Promotion in word

But perhaps not in fact.

The merger of English and Humanities, which I reported in my previous post, isn’t going to happen, but Dmitry is allegedly going to be deputy Führer instead.

Why? No other Führer has ever sat there saying, “Oh, I need a deputy.” This makes Vlad look lazy as he probably unloads all the trivial stuff onto Dmitry, and possibly incompetent if he can’t cope with the same job his predecessors have been doing.

I suspect the post will largely be nominal. I don’t know, for example, whether deputy Führer is even a real job within the hierarchy. I don’t know whether Dmitry will get a pay increase. (He shouldn’t; another senior colleague is refusing to take on extra responsibilities unless he get paid more, which is apparently not going to happen.)
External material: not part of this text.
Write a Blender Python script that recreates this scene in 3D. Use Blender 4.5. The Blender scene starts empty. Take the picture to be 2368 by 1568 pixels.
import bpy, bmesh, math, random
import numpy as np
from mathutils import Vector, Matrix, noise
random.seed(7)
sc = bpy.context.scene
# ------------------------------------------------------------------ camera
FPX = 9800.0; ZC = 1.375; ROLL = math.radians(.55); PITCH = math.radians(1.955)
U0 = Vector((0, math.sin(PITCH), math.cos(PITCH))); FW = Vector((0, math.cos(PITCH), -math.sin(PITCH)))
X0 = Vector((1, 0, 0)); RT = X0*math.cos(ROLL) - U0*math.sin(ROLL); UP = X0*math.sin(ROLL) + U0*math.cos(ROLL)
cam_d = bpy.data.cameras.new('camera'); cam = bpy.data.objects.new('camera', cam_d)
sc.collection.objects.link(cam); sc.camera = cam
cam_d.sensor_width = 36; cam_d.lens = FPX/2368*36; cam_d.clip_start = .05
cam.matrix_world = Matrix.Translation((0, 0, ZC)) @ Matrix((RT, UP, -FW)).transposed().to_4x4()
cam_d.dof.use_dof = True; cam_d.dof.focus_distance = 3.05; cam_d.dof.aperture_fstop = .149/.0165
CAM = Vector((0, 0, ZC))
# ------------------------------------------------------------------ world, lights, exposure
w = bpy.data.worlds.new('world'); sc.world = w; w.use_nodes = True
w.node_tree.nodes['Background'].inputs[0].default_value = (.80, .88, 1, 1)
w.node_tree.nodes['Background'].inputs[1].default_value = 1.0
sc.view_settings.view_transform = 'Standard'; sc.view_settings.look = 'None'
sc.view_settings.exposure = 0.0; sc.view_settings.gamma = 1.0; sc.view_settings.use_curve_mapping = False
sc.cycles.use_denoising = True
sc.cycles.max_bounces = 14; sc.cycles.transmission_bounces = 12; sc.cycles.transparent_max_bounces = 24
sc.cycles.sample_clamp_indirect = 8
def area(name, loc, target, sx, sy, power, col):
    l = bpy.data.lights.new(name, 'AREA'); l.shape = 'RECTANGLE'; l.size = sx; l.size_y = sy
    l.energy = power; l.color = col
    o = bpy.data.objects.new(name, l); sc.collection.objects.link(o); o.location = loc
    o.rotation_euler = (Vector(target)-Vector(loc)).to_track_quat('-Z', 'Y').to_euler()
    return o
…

The idea that we all have individual classrooms is still live, but like me, Sarasvati isn’t keen on the idea and is hoping that it can be killed off. I don’t know quite what might’ve been running through Vlad’s head when he thought this up. Is this part of some devious plan (divide and conquer) or was this the Nick Effect (one person complains about something and everything is changed to suit them)? Or could it be a combination of both? (E.g. Dmitry wanting to avoid Ms. Giggles Mk. II in the future.)

Is the notion of personal classrooms yet another instance of the tiresome and unnecessary America­n­is­a­tion of our lives? We’re an A-level/IB centre, not an AP one.

I’ve also just had another unpleasant thought about this. What happens between classes? Normally, I briefly retreat to the office to escape. The last thing I want is my personal space being occupied by a bunch of immature, noisy, rubbish-spreading children when I might need some peace and quiet. I could try kicking them out for ten minutes.

Actually, that leads me to another thought. At the start of this year, it was proposed that a double lesson meant a double lesson with no break in the middle, but I hated the idea because it caused lessons to drag, and it didn’t survive very long. Is the individual classroom yet another attempt to impose this idea on us?

I hope that at some stage in the future I’ll be able to report the demise of this idea.